Who in the real world doesn't have some IIS web sites?
Recently a new(ish) piece of software came to my attention. Aptimizer. These guys recently joined forces (got bought by) Riverbed. Riverbed is a WAN optimiser.
Back to Aptimizer, the claim is that this little peice of software once installed can convert your IIS website, homebrewed or not, from a slow and painful experience (which takes a lot of developer effort :) ) into a blisteringly fast and fun one, with no developer involvement at all.
What?
I don't need to talk to the developers or the server team?? My site is just faster, despite the best efforts of the original web/server monkeys? How is this magic done?!
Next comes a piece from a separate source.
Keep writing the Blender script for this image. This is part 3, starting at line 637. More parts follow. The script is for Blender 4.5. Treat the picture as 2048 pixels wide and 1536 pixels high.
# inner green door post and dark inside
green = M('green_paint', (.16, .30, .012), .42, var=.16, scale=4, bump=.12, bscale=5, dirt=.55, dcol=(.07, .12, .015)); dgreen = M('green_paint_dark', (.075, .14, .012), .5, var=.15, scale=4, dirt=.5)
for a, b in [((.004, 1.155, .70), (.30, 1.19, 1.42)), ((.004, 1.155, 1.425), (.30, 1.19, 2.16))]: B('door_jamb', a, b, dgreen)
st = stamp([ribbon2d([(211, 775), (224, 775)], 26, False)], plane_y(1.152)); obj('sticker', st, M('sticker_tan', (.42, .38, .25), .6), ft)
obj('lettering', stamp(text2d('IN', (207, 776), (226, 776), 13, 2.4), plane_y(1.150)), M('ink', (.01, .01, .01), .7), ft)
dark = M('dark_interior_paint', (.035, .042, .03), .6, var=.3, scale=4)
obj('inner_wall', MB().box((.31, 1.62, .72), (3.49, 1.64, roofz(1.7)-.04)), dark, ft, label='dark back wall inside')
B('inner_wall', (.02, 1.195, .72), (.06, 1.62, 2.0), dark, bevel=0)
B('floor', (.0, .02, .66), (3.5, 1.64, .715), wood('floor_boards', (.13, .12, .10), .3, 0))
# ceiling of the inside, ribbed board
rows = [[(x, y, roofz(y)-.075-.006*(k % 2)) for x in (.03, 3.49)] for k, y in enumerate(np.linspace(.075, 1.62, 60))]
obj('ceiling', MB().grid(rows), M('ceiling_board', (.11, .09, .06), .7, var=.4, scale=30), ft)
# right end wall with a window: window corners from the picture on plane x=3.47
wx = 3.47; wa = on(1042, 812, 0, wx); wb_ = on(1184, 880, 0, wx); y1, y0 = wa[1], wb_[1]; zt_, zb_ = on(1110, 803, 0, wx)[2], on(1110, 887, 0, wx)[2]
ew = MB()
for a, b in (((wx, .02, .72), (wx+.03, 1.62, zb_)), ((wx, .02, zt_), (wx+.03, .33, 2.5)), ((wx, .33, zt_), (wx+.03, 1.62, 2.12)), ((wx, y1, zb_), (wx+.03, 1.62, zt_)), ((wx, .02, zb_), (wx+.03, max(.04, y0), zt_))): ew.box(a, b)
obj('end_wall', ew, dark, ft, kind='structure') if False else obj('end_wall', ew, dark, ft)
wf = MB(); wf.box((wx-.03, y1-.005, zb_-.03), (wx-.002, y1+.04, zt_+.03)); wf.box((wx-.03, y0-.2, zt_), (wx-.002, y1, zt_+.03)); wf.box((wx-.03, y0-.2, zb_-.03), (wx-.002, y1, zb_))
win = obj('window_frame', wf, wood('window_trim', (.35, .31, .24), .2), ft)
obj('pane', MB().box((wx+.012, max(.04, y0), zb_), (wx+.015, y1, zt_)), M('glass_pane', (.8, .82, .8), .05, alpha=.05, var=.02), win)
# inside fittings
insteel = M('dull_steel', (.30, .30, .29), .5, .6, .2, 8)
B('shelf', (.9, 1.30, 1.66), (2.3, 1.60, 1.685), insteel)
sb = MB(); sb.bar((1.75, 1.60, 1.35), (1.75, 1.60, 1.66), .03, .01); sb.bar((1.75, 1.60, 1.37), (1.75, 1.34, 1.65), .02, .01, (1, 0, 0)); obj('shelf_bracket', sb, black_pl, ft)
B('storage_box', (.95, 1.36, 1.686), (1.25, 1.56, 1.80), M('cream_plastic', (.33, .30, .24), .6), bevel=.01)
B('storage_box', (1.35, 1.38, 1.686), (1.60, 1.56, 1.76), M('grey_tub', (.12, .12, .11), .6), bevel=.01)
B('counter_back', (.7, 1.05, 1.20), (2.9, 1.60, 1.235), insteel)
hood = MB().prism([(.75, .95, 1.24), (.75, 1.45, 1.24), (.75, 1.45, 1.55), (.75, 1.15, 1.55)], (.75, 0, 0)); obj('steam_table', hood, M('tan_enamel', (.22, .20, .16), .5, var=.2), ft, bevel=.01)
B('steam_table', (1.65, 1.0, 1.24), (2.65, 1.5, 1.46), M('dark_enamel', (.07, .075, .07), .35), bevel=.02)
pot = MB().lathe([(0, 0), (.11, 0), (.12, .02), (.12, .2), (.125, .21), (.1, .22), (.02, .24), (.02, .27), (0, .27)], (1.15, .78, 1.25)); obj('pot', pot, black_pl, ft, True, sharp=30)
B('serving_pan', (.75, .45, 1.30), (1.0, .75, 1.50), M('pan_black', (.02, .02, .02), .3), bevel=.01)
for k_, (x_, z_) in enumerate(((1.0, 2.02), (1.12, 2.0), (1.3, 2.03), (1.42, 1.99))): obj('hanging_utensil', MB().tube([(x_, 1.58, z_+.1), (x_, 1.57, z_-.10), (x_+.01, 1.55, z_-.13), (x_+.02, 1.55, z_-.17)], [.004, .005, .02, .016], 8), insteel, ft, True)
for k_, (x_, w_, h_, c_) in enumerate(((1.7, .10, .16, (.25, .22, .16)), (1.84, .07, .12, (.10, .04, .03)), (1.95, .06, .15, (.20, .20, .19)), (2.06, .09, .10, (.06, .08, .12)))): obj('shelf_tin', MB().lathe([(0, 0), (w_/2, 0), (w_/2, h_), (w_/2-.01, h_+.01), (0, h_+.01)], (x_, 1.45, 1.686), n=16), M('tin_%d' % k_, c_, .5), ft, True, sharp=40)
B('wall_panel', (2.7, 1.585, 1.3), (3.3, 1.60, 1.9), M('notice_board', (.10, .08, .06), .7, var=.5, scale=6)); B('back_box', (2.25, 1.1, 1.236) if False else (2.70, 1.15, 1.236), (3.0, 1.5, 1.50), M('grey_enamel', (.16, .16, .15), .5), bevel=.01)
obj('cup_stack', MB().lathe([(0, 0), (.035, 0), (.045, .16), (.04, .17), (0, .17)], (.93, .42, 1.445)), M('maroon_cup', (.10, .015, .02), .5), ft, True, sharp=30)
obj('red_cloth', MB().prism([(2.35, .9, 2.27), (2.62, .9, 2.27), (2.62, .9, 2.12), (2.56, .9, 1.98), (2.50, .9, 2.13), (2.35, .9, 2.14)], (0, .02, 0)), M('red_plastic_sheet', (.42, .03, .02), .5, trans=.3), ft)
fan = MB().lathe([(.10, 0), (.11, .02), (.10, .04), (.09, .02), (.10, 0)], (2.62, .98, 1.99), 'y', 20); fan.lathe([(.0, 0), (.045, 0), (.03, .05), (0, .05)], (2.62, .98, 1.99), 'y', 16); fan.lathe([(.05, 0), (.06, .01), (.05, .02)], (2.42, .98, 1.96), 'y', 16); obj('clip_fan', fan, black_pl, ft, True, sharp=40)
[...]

It's quite simple really. Taken from a browser perspective it is quicker to load less, larger items than it is to load lots of small ones. Lets take IE for instance, it may make 10 connections to your IIS site, each connection can download one item. A typical website may have around 50+ items it is pretty easy to do the maths. So IE has gotta work pretty hard tearing down connections and making new ones (although this doesn't always happen and can cause even more performance issues!)
So reducing the amount of connection required can produce faster websites. Couple this with whitespace and comment removal (comments? Do developers read these?! Your browser certainly doesn't!) which will shrink files further.
A pretty smart feature of Aptimzer is also Data:URIs this is the embedding of data (normally an image) into the HTML rather than sending an image file. Nice. Use this with sprites (group all images into one image, an uber-collage) and yet again more shrinking and reduced connections.
Not all websites work though. I've attempted this on a couple of sites I have, one of which is the System Center Operations Manager site. Not good. You can fiddle around with the settings but I'm an out of the bag kinda guy. So I haven't.
There is a special edition solely for Microsoft Office SharePoint Services sites. Which is pretty much the market they are going for, Microsoft even use Aptimizer for themselves it seems!